Running apps or commands once on a newly created profile

jhuls
Contributor III

This is probably staring me right in the face but does anyone have a solution for launching specified commands or applications the first time an account logs in and the profile is created? It's important that this only applies to new profiles created so it would have to ignore existing account profiles.

4 REPLIES 4

mm2270
Legendary Contributor III

Well, technically the "once per user per computer" frequency option along with the "login" trigger will do this. This option was introduced in 9.8. See here. Prior to that, it was once per user (across all computers)
Just a note that you need to have the Login/Logout Hooks options enabled in your JSS for your Macs.

ShaunRMiller83
Contributor III

If you are using Casper 9.8 or higher.

You can set a trigger for "Once Per User Per Computer" and then set an execute command (under the Files and Processes menu) open -a (pathtoapplication).

Granted I can think of some "gotchas" but generally speaking I think that should do what your asking for.

jhuls
Contributor III

Wouldn't those apply to all users on a system whether the profile has been created or not?

mm2270
Legendary Contributor III

Well, actually yes, you're right. That will take place on each Mac once per account on next login. Are you saying you only want this to apply to brand new accounts, not any existing ones?

If so, thats a little tougher. You might need to do something with a more full on scripted process.
Just thinking off the top of my head here, what I might do is the following:

Create a policy either using a script or package or DMG (with FEU only enabled) that creates a hidden file within each existing user account on all your Macs as they are today. So, for example, it could be a simple preference file in the ~/Library/Preferences/ location, or a hidden file at the top of each user account's directory path.
Deploy out this policy and let it hit each machine. The DMG with FEU option enabled might actually be the easiest approach for this.

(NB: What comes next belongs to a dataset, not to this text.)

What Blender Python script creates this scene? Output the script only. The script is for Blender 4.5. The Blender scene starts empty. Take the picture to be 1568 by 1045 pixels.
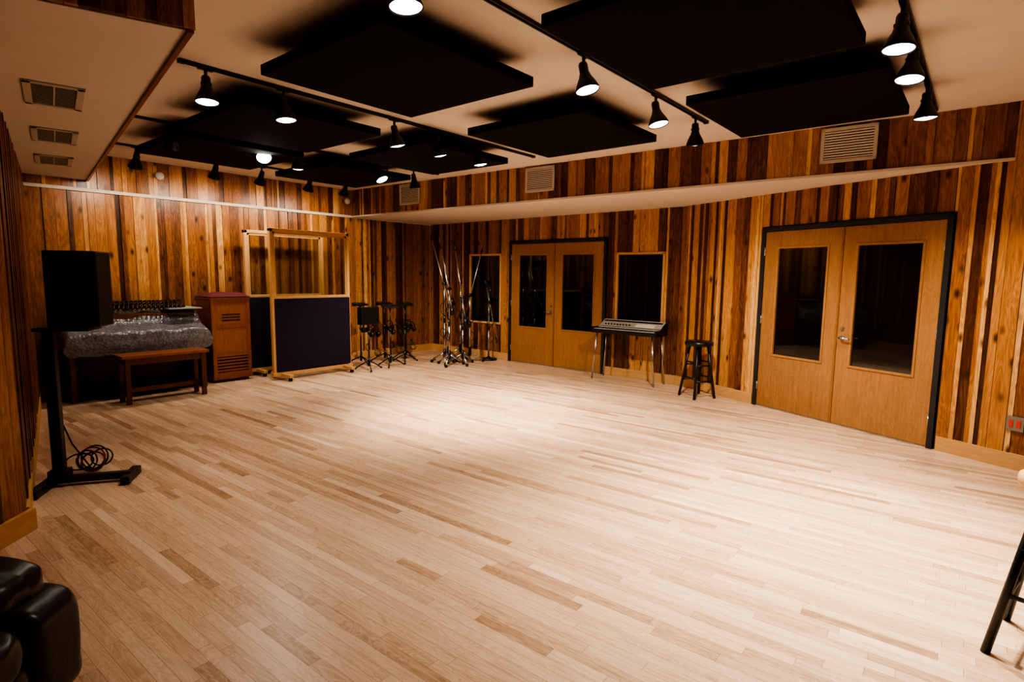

Then create a script that runs that first checks to see if this file exists. If it doesn't, run whatever commands you had intended above, or launch applications, etc. When done, you can have it (optionally) create the file it was looking for to ensure it knows it has run on this user account before.
If the file is there, simply exit instead.

Create a policy that uses this script and use "once per user per computer" as the frequency and "login" as the trigger. Make sure to use All computers as the scope.
The policy will still run at login on each account, but instead of just running the command, it will run the script, which would determine if it needs to run the command and do it if needed. Otherwise it will exit. Since you're using "once per user per computer", it won't run again for that account regardless.